Und es kam noch schlimmer: Nicht nur die Ausgangschancen von Menschen sind dramatisch ungleich, auch die Möglichkeiten, sich aus der jeweiligen Startposition zu befreien, stoßen recht bald an sehr harte Grenzen. Gerade weil der „Habitus“ in den Körper eingeschrieben ist, müsste man schon seinen eigenen Körper verlassen, zumindest erheblich umgestalten, um sich grundsätzlich neu zu positionieren.
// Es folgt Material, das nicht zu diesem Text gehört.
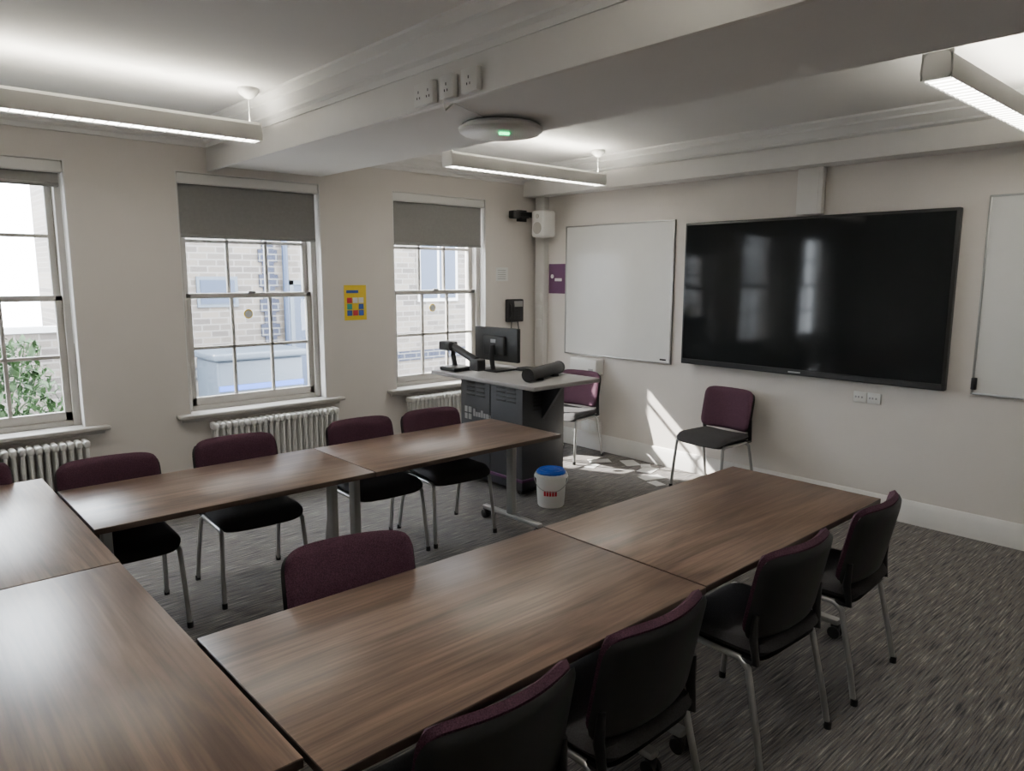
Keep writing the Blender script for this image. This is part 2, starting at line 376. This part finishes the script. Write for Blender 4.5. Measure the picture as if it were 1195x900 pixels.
# phone
b=MB();b.box(5.10,5.32,W-.06,W,1.29,1.53,'blackpl',.012,3)
b.tube([(5.135,W-.075,1.32),(5.135,W-.09,1.36),(5.135,W-.09,1.46),(5.135,W-.075,1.50)],[.026,.018,.018,.026],'blackpl',12)
b.box(5.18,5.30,W-.064,W-.058,1.45,1.51,'alu',.002)
for i in range(3):
    for j in range(4): b.box(5.19+i*.035,5.215+i*.035,W-.066,W-.058,1.32+j*.03,1.34+j*.03,'lectern',.002)
b.tube([(5.135,W-.07,1.30),(5.14,W-.05,1.15),(5.2,W-.045,1.10),(5.26,W-.05,1.18),(5.25,W-.04,1.29)],.006,'blackpl',8)
b.obj('wall_telephone')
b=MB();b.box(4.98,5.14,W-.004,W,1.72,1.86,'paper')
for q in range(5): b.box(5.0,5.11,W-.005,W-.003,1.74+q*.022,1.746+q*.022,'alu')
b.obj('paper_notice')
# poster
b=MB();b.box(3.21,3.43,W-.004,W,1.38,1.69,'yellow')
cols=['blue','paper','red','green','blue','yellow','red','blue','paper']
for i in range(3):
    for j in range(3):
        b.box(3.235+i*.058,3.285+i*.058,W-.006,W-.003,1.42+j*.056,1.468+j*.056,cols[(i*2+j*3)%9],.001)
b.box(3.23,3.35,W-.006,W-.003,1.62,1.645,'blue');b.obj('yellow_poster')
# ---------------------------------------------------------------- beam fittings
b=MB()
for (ya,yb_) in((2.815,2.965),(2.665,2.765),(2.50,2.61)):
    zc=2.612
    b.box(BX1-.03,BX1,ya,yb_,zc-.05,zc+.05,'whitepl',.005)
    for q in range(2 if yb_-ya>.12 else 1):
        yc=ya+(q+.5)*(yb_-ya)/(2 if yb_-ya>.12 else 1)
        b.box(BX1-.032,BX1-.029,yc-.012,yc-.008,zc-.022,zc-.012,'blackpl');b.box(BX1-.032,BX1-.029,yc+.008,yc+.012,zc-.022,zc-.012,'blackpl');b.box(BX1-.032,BX1-.029,yc-.002,yc+.002,zc+.004,zc+.016,'blackpl')
b.obj('beam_socket')
b=MB();c=(2.70,3.08)
b.lathe([(.15,0),(.205,-.012),(.228,-.03),(.228,-.045),(.212,-.058),(.12,-.066),(.02,-.067)],(c[0],c[1],SF),'whitepl',48)
b.tube([(c[0]-.07,c[1]-.07,SF-.070),(c[0]-.02,c[1]-.09,SF-.070)],.010,'led',10)
b.tube([(BX1-.015,2.72,2.59),(BX1-.03,2.74,2.545),(2.13,2.82,2.535),(2.2,2.85,2.585),(2.5,3.0,2.588)],.004,'whitepl',8)
b.obj('wireless_access_point')
# ---------------------------------------------------------------- lights
def linlight(x0,x1,y):
    b=MB();zt=2.685;zb=2.575
    pr=[(-.055,zb),(-.062,zb+.03),(-.058,zt-.02),(-.035,zt),(-.030,zt),(-.050,zt-.02),(-.054,zb+.03),(-.049,zb+.004)]
    b.prof_x([(y+p,q) for p,q in pr],x0,x1,'whitepl');b.prof_x([(y-p,q) for p,q in pr],x0,x1,'whitepl')
    b.box(x0,x0+.012,y-.06,y+.06,zb,zt,'whitepl',.004);b.box(x1-.012,x1,y-.06,y+.06,zb,zt,'whitepl',.004)
    b.box(x0+.012,x1-.012,y-.049,y+.049,zb+.006,zb+.012,'lampdn')
    b.box(x0+.012,x1-.012,y-.045,y+.045,zb+.045,zb+.055,'whitepl')
    b.tube([(x0+.03,y-.018,zt-.015),(x1-.03,y-.018,zt-.015)],.009,'lampup',8)
    b.tube([(x0+.03,y+.018,zt-.015),(x1-.03,y+.018,zt-.015)],.009,'lampup',8)
    n=int((x1-x0)/.06)
    for i in range(n):
        x=x0+(i+.5)*(x1-x0)/n;b.box(x-.0012,x+.0012,y-.05,y+.05,zb-.001,zb+.006,'whitepl')
    for x in(x0+.05,x1-.05):
        b.lathe([(.012,-.06),(.03,-.05),(.055,-.03),(.062,-.012),(.062,0)],(x,y,CZ),'whitepl',24)
        b.tube([(x,y,CZ-.05),(x,y,zt)],.004,'whitepl',8)
    b.obj('pendant_strip_light')
for y in(4.435,1.147):
    linlight(.20,1.93,y);linlight(3.36,5.09,y)
# ---------------------------------------------------------------- lectern
b=MB()
TZ=.965
x0,x1,y0,y1=3.86,4.34,4.14,4.93
b.box(x0,x1,y0,y1,.05,TZ-.04,'lectern',.008)
b.box(x0-.010,x0+.02,y0-.006,y1+.006,.12,.145,'purple',.003);b.box(x0-.006,x1+.006,y0-.010,y0+.02,.12,.145,'purple',.003)
ymid=(y0+y1)/2;b.box(x0-.004,x0+.01,ymid-.004,ymid+.004,.16,TZ-.06,'blackpl')
for yc in(y0+.20,y1-.20):
    for r_ in range(4):
        for c_ in range(2):
            b.box(x0-.004,x0+.004,yc-.125+c_*.13,yc-.015+c_*.13,.76+r_*.035,.777+r_*.035,'blackpl',.002)
for r_ in range(6): b.box(x0+.12,x1-.12,y0-.004,y0+.004,.70+r_*.03,.714+r_*.03,'blackpl',.002)
b.box(x0-.003,x0,y1-.15,y1-.06,.55,.66,'lectop',.001);b.box(x0-.004,x0,y1-.11,y1-.098,.55,.66,'lectern');b.box(x0-.004,x0,y1-.15,y1-.06,.60,.61,'lectern')
for i,hh in enumerate((.065,.04,.04,.06,.04,.04,.035)): b.box(x0-.003,x0,y1-.20-i*.034,y1-.176-i*.034,.585,.585+hh,'lectop')
b.box(3.66,4.40,3.80,5.09,TZ-.035,TZ,'lectop',.008,3)
b.box(3.80,4.36,4.0,5.02,TZ-.055,TZ-.03,'lectern')
b.prof_x([(y0,.62),(y0,TZ-.05),(3.92,TZ-.05)],4.08,4.11,'lectern')
for xx in(x0+.06,x1-.06):
    for yy in(y0+.08,y1-.08): b.tube([(xx-.015,yy,.03),(xx+.015,yy,.03)],.03,'blackpl',14);b.box(xx-.012,xx+.012,yy-.015,yy+.015,.03,.06,'blackpl')
b.obj('av_lectern')
ZT=TZ+.001
b=MB();mt=Matrix.Translation((4.10,4.72,0))@Matrix.Rotation(R(4),4,'Z')
b.box(-.02,.02,-.26,.26,ZT+.08,ZT+.37,'blackpl',.008,3,mt);b.box(-.05,-.015,-.13,.13,ZT+.13,ZT+.30,'blackpl',.015,3,mt)
b.box(.020,.023,-.245,.245,ZT+.10,ZT+.355,'screen',0,2,mt);b.box(-.052,-.049,-.03,.03,ZT+.24,ZT+.27,'alu',0,2,mt)
b.tube([(-.06,0,ZT+.22),(-.07,0,ZT+.12),(-.05,0,ZT+.01)],.022,'blackpl',12,1,True,mt);b.box(-.14,.10,-.13,.13,ZT,ZT+.015,'blackpl',.006,2,mt)
b.obj('computer_monitor')
b=MB();px,py=3.82,4.93
b.box(px-.10,px+.11,py-.10,py+.12,ZT,ZT+.035,'blackpl',.012,3)
b.tube([(px+.02,py+.05,ZT+.03),(px+.03,py+.09,ZT+.13),(px-.02,py+.02,ZT+.21)],.022,'blackpl',12)
b.tube([(px-.02,py+.02,ZT+.21),(px-.03,py-.12,ZT+.17),(px-.03,py-.30,ZT+.11)],[.032,.032,.034],'blackpl',12)
b.box(px-.08,px+.02,py+.0,py+.16,ZT+.17,ZT+.25,'blackpl',.018,3)
b.box(px-.07,px+.02,py-.37,py-.25,ZT+.03,ZT+.13,'blackpl',.015,3)
b.obj('document_camera')
b=MB();p0=Vector((3.79,4.00,ZT+.055));p1=Vector((4.33,4.20,ZT+.055));dd=(p1-p0).normalized()
b.tube([p0,p1],.050,'blackpl',24);b.tube([p0-dd*.01,p0+dd*.012],.053,'blackpl',24);b.tube([p1-dd*.012,p1+dd*.01],.053,'blackpl',24)
b.box(3.90,3.96,4.0,4.10,ZT,ZT+.02,'blackpl',.004);b.box(4.16,4.22,4.09,4.19,ZT,ZT+.02,'blackpl',.004);b.obj('desktop_soundbar')
b=MB();b.box(4.20,4.34,4.30,4.60,ZT,ZT+.02,'blackpl',.006)
for i in range(9):
    for j in range(4): b.box(4.212+j*.031,4.238+j*.031,4.308+i*.032,4.335+i*.032,ZT+.018,ZT+.026,'blackpl',.002)
b.obj('keyboard')
# bucket
b=MB();bc=(3.91,3.86,0)
b.lathe([(.098,0),(.104,.01),(.118,.225),(.128,.228),(.128,.255),(.124,.26),(.115,.26),(.112,.235),(.02,.23)],bc,'whitepl',40)
b.lathe([(.113,.262),(.116,.275),(.10,.29),(.075,.284),(.05,.296),(.02,.29)],bc,'bag',18)
b.lathe([(.131,.236),(.133,.240),(.131,.246)],bc,'whitepl',40)
hd=Vector((.688,-.725,0));fr=Vector((-.725,-.688,0))
b.tube([Vector((bc[0],bc[1],.235))+hd*.132*math.cos(a*math.pi/12)+fr*(.125*math.sin(a*math.pi/12))+Vector((0,0,-.10*math.sin(a*math.pi/12))) for a in range(13)],.003,'alu',6)
for i in range(5):
    an=math.radians(200+i*11);r0=.108
    x=bc[0]+r0*math.cos(an);y=bc[1]+r0*math.sin(an)
    mt=Matrix.Translation((x,y,.12))@Matrix.Rotation(an,4,'Z');b.box(-.002,.006,-.008,.008,-.02,.02,'red',0,2,mt)
b.obj('cleaning_bucket')
# small pale flat pieces on the carpet near the wall
b=MB()
for (x,y,w_,h_,a) in((5.02,4.42,.15,.10,20),(5.22,4.50,.21,.12,-35),(5.38,4.25,.20,.14,60),(5.30,3.98,.20,.14,15),(5.12,3.80,.21,.13,-20),(5.40,4.08,.12,.09,40),(5.0,3.66,.14,.10,75)):
    mt=Matrix.Translation((x,y,.0035))@Matrix.Rotation(R(a),4,'Z');b.box(-w_/2,w_/2,-h_/2,h_/2,-.0025,.0015,'palepc',0,2,mt)
b.obj('pale_floor_pieces',smooth=False)
# ---------------------------------------------------------------- outside
G=-.5
b=MB();b.box(-12,16,W+WT,26,G-.1,G,'ground');b.obj('yard_ground',smooth=False)
b=MB();by=W+5.2
b.box(2.75,14,by,by+6,G,7.2,'brick')
b.box(2.75,14,by-.02,by,.25,.42,'navy')
for i in range(40):
    zz=G+i*.19;b.box(4.72-(.06 if i%2 else 0),4.90+(.06 if i%2 else 0),by-.03,by,zz,zz+.19,'navy')
    b.box(2.75,3.0+(.07 if i%2 else 0),by-.03,by,zz,zz+.19,'navy')
b.tube([(5.06,by-.08,G),(5.06,by-.08,7)],.045,'door',12)
b.box(5.18,5.95,by-.05,by+.02,G,1.62,'door',.01);b.box(5.12,5.19,by-.07,by,G,1.69,'bin');b.box(5.94,6.0,by-.07,by,G,1.69,'bin');b.box(5.12,6.0,by-.07,by,1.62,1.69,'bin')
b.box(5.3,5.6,by-.06,by-.04,.9,1.4,'glass')
b.box(3.72,4.32,by-.03,by,1.30,1.75,'bin');b.box(3.77,4.27,by-.04,by-.02,1.35,1.70,'door')
for xx in(7.6,9.4,11.2):
    b.box(xx,xx+.9,by-.03,by,1.3,2.4,'render');b.box(xx+.06,xx+.42,by-.04,by-.02,1.36,2.34,'door');b.box(xx+.48,xx+.84,by-.04,by-.02,1.36,2.34,'door')
b.obj('neighbouring_brick_building',smooth=False)
b=MB();b.box(-10,.9,by+.6,by+1.8,G,8.2,'render')
for zz in(1.5,1.75,2.0,2.7): b.box(-10,.9,by+.57,by+.6,zz,zz+.09,'navy')
for xx in(-4,-1.6): b.box(xx,xx+.9,by+.55,by+.6,.3,1.5,'door')
b.obj('neighbouring_white_building',smooth=False)
# garden wall seen through the first window
b=MB();b.box(-6,2.7,by-.25,by-.05,G,1.05,'brick');b.box(-6,2.72,by-.28,by-.02,1.05,1.12,'render');b.obj('garden_wall',smooth=False)
b=MB();b.box(3.45,4.65,by-1.4,by-.6,G+.12,G+1.15,'bin',.04,3);b.box(3.40,4.7,by-1.45,by-.55,G+1.15,G+1.25,'bin',.03,3)
b.box(3.46,4.64,by-1.42,by-1.39,G+.75,G+.82,'blue')
for xx in(3.6,4.5):
    for yy in(by-1.3,by-.7): b.tube([(xx-.03,yy,G+.08),(xx+.03,yy,G+.08)],.08,'blackpl',14)
b.obj('wheeled_waste_bin')
b=MB()
for i in range(16):
    a=random.uniform(0,6.28);r=random.uniform(.1,.5);b.tube([(.75,W+1.6,G),(.75+r*math.cos(a)*.5,W+1.6+r*math.sin(a)*.5,.3),(.75+r*math.cos(a),W+1.6+r*math.sin(a),random.uniform(.7,1.3))],[.012,.008,.004],'leaf',6)
bm2=bmesh.new()
for i in range(2600):
    a=random.uniform(0,6.28);r=.65*random.random()**.5;z=random.uniform(G+.1,1.22);r*=(1-.45*abs(z-.4))
    p=Vector((.75+r*math.cos(a),W+1.6+r*math.sin(a),z));m=Matrix.Translation(p)@Matrix.Rotation(random.uniform(0,6.28),4,'Z')@Matrix.Rotation(random.uniform(-1.3,1.3),4,'X')
    vs=[bm2.verts.new(m@Vector(q)) for q in((0,-.055,0),(.024,0,.006),(0,.055,0),(-.024,0,.006))];bm2.faces.new(vs)
b._merge(bm2,'leaf');b.obj('garden_shrub')
# ---------------------------------------------------------------- light
sd=bpy.data.lights.new('sun','SUN');sd.energy=42;sd.angle=R(.6);sd.color=(1,.96,.88)
so=bpy.data.objects.new('sun',sd);COL.objects.link(so);so.location=(0,12,12)
so.rotation_euler=Vector((1,-2.1,-1.77)).to_track_quat('-Z','Y').to_euler()
w=bpy.data.worlds.new('sky');SC.world=w;w.use_nodes=True
bg=w.node_tree.nodes['Background'];bg.inputs[0].default_value=(.86,.93,1.0,1);bg.inputs[1].default_value=31
# ---------------------------------------------------------------- camera
yaw,pitch,roll,f=.835,.151,.003,845.5
cy,sy,c,s=math.cos(yaw),math.sin(yaw),math.cos(pitch),math.sin(pitch)
F=Vector((cy*c,sy*c,-s));Rr=Vector((sy,-cy,0));U=Vector((cy*s,sy*s,c))
R2=Rr*math.cos(roll)+U*math.sin(roll);U2=U*math.cos(roll)-Rr*math.sin(roll)
m=Matrix((( R2.x,U2.x,-F.x,0),(R2.y,U2.y,-F.y,0),(R2.z,U2.z,-F.z,1.78),(0,0,0,1)))
cd=bpy.data.cameras.new('camera');cd.sensor_width=36;cd.lens=f/1195*36;cd.clip_start=.02
co=bpy.data.objects.new('camera',cd);COL.objects.link(co);co.matrix_world=m;SC.camera=co
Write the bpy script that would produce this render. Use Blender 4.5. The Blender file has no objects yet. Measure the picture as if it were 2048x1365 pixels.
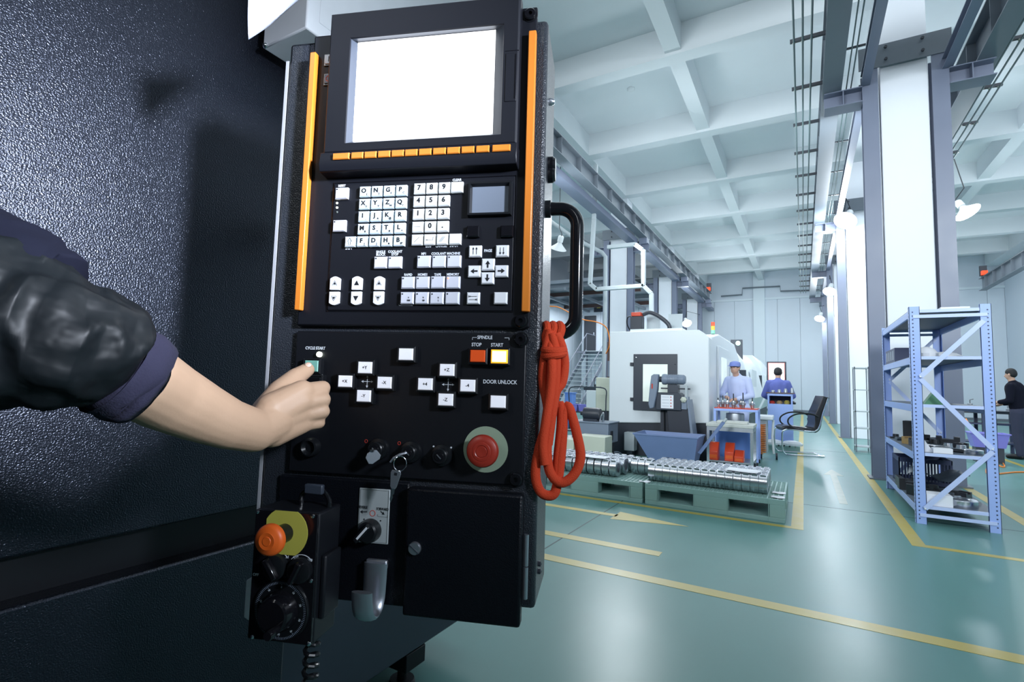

Doch nicht nur jungen Menschen noch vor Beginn ihrer Berufstätigkeit sind solche Wahrheiten zutiefst unangenehm. Derartige kritische Aufklärungsarbeit ist auch vielen Herrschenden nicht sehr genehm. Die Soziologie als „Störenfried“, „Spielverderberin“, „Quertreiberin“ und als kritische Kommentatorin aktueller Gesellschaftsentwicklung muss wachsam bleiben, dass sie im Zuge der laufenden Ökonomisierung und „Nutzbarmachung“ deutscher Hochschulen nicht ebenfalls wegrationalisiert wird.